I asked, “Don’t you feel things are safer now?”

He shook his head and said, “They also told us there would be no support and money for terrorists to carry attacks, but after 370’s removal, the attacks have increased.  We live with it every day, so we are immune, but nothing is safe for us, nothing predictable. We feel attacks are increasing because, after the lockdown, there is more anger, but people cannot express themselves openly, fear you know.  ”

He added, “Each month, there is a new law set by the government making life harder. Being taxed heavily for our own property is unfair, right now with no income, these taxes are wrong.  Now if I take a loan to buy a car from outside Kashmir, I need to get it registered and the government puts a 9% tax on that! No other states in India have to pay 9% tax.  I mean, here with no jobs, how can we pay such high taxes and it raises questions as to why such discriminations are imposed against us?”

He went on to say, “I have to ensure my helpers also get food, but we are struggling to survive, I can barely get to pay the rent of my shop, each month.”

I said, “But the government has good intentions to start jobs, and tourism.”

“Jobs!” he laughed almost hysterically and said in a hard voice, “Where?
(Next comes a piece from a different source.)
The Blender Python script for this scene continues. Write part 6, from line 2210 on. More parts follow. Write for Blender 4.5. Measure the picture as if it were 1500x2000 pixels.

I want a good government job that will secure my future.  Business is unpredictable.  People are looking out for even a driver or a watchman job, but there are none.”

He then said quietly, “I personally know of many people with depression, suicide cases, and drug addictions.  It is because people have no income, face other problems, and are depressed.”

I said, “I’m sure things will get better.”

He looked at me disbelievingly and said a little indignantly, “Now look madam,”  “The government now has direct control and access to Kashmir resources which makes the unemployment ratio in Kashmir increase.  Nobody ain’t going to give us anything, they said there will be jobs and industries in Kashmir, where are they? They don’t really care, do they?”  he asked cynically.

“After 370 Kashmir is suffering from health issues and mental health issues,  how can people be happy if lives are uncertain, new taxes raised, no jobs, the economy doing bad, tourism struggling to rise but not able to pick up.  The government is only interested in giving government jobs to Indians all across the country when Kashmiris themselves don’t have jobs, now you tell me, who can be happy like this?” he asked.

I nodded affirming agreement and finally walked out of Regalquest company’s shop swirling in a haze of emotions suddenly seizing a slice of the pain the Kashmiris were feeling.